• _Task goal_
Extract every line that contains the string "script".
____________________
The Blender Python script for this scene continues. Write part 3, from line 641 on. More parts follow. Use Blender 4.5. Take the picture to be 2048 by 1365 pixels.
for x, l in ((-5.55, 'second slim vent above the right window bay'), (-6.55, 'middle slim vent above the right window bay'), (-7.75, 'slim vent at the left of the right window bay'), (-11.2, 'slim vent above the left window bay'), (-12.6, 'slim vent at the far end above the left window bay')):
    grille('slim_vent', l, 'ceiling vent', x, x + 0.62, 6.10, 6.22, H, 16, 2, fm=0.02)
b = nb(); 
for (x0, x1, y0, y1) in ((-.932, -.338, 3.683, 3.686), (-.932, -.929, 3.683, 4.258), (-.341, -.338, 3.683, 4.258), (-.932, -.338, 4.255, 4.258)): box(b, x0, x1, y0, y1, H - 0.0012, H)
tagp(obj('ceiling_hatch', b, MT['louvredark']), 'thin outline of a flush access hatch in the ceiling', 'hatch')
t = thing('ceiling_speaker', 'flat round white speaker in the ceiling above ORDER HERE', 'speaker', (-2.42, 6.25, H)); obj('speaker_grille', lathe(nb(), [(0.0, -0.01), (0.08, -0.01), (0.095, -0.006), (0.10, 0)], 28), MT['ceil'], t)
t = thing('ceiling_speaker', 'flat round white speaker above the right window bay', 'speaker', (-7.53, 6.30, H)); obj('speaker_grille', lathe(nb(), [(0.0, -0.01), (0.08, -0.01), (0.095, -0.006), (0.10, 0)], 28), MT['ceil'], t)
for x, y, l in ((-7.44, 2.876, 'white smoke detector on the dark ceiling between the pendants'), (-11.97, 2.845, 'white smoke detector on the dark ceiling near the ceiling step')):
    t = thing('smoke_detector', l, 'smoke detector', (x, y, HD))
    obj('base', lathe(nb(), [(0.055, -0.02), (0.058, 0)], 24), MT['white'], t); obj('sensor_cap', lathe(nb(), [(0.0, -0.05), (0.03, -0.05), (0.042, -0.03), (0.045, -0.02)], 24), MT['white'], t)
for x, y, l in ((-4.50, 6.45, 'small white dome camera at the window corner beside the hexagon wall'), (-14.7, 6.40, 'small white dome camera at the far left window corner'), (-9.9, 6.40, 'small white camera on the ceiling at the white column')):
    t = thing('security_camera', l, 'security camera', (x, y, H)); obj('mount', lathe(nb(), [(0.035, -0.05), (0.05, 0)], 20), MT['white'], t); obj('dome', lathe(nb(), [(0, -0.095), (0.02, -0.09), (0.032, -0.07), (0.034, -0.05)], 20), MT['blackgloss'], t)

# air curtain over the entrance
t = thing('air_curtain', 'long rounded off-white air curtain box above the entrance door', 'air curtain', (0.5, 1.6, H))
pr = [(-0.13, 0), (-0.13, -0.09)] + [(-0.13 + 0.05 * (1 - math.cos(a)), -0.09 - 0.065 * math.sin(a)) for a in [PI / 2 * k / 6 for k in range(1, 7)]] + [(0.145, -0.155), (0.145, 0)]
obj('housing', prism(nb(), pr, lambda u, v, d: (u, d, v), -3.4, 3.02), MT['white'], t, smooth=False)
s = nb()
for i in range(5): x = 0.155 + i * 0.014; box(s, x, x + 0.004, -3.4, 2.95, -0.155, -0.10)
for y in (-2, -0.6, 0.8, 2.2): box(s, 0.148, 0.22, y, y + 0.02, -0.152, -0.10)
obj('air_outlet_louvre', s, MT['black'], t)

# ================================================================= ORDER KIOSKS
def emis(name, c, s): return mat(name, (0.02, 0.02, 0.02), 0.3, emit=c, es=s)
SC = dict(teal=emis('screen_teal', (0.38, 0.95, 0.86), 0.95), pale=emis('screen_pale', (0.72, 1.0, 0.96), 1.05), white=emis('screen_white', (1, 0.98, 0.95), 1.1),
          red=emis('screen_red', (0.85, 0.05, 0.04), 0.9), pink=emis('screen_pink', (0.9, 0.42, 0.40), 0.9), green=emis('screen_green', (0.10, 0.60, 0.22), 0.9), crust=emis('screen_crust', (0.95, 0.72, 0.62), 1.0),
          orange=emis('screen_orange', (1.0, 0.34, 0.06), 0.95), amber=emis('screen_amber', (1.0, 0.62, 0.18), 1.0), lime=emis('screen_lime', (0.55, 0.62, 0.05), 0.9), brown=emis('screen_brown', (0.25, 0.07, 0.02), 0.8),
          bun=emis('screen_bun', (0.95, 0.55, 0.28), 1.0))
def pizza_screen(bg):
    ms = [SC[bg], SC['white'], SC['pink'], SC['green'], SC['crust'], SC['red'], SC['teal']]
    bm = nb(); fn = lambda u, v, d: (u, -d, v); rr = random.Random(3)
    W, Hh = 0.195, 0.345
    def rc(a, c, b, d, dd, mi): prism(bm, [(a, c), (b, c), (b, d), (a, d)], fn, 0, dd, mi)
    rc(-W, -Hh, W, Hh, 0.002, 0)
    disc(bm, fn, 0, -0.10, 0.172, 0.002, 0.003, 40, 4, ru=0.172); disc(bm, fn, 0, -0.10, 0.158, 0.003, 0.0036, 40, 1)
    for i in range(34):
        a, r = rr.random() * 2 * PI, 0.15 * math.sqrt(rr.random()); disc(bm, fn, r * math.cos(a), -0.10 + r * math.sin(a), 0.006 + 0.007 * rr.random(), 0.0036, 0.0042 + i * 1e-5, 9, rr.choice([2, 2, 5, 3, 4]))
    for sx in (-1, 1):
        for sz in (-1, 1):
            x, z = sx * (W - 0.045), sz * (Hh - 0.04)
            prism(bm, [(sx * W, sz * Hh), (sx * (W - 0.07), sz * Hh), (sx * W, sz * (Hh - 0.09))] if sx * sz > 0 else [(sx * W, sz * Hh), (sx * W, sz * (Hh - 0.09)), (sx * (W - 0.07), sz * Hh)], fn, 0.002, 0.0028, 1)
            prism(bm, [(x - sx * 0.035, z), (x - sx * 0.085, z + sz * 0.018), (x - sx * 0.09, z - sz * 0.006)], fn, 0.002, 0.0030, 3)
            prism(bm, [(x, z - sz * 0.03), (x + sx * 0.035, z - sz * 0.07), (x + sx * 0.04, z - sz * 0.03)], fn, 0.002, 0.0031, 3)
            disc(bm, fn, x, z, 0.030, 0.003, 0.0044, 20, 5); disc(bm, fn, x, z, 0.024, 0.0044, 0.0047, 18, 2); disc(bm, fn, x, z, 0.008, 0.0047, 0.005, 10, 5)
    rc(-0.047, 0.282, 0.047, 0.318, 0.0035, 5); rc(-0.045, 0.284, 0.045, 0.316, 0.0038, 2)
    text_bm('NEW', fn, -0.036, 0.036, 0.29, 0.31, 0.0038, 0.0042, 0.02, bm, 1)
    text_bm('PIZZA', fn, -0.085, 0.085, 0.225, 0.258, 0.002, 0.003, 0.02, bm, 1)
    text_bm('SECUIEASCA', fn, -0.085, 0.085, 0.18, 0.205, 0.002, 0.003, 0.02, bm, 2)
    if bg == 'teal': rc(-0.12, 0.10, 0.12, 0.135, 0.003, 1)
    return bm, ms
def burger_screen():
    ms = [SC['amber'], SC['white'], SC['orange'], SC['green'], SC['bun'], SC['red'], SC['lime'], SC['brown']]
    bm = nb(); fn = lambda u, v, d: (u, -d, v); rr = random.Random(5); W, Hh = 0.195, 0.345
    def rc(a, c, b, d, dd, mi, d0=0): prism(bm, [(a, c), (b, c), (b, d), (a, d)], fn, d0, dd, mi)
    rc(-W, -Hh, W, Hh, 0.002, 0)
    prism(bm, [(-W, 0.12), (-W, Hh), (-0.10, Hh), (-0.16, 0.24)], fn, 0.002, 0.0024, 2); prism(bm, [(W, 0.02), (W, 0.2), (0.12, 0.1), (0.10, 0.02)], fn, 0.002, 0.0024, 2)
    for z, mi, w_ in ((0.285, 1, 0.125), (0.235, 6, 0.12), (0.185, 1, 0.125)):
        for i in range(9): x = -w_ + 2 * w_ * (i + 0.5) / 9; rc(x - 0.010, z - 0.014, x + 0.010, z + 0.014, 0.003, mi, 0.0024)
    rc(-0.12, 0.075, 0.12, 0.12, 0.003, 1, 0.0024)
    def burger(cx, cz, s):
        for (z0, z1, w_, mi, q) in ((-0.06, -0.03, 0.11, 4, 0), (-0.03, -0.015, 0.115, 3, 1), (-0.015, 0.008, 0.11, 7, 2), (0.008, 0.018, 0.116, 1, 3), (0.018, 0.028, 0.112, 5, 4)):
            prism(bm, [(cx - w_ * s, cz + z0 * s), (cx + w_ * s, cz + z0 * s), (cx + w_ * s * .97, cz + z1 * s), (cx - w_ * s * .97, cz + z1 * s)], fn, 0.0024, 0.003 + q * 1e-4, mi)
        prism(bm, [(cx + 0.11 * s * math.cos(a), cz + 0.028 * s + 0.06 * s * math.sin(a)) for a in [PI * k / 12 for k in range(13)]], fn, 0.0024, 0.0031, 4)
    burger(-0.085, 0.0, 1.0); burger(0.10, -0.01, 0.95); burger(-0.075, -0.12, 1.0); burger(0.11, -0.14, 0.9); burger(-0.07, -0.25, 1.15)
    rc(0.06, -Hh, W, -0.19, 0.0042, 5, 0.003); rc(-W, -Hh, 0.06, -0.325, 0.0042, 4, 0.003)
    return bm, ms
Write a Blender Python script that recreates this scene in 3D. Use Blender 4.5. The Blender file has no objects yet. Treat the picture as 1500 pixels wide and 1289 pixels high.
____________________
• _Output of the exercise_
The Blender Python script for this scene continues. Write part 3, from line 641 on. More parts follow. Use Blender 4.5. Take the picture to be 2048 by 1365 pixels.
Write a Blender Python script that recreates this scene in 3D. Use Blender 4.5. The Blender file has no objects yet. Treat the picture as 1500 pixels wide and 1289 pixels high.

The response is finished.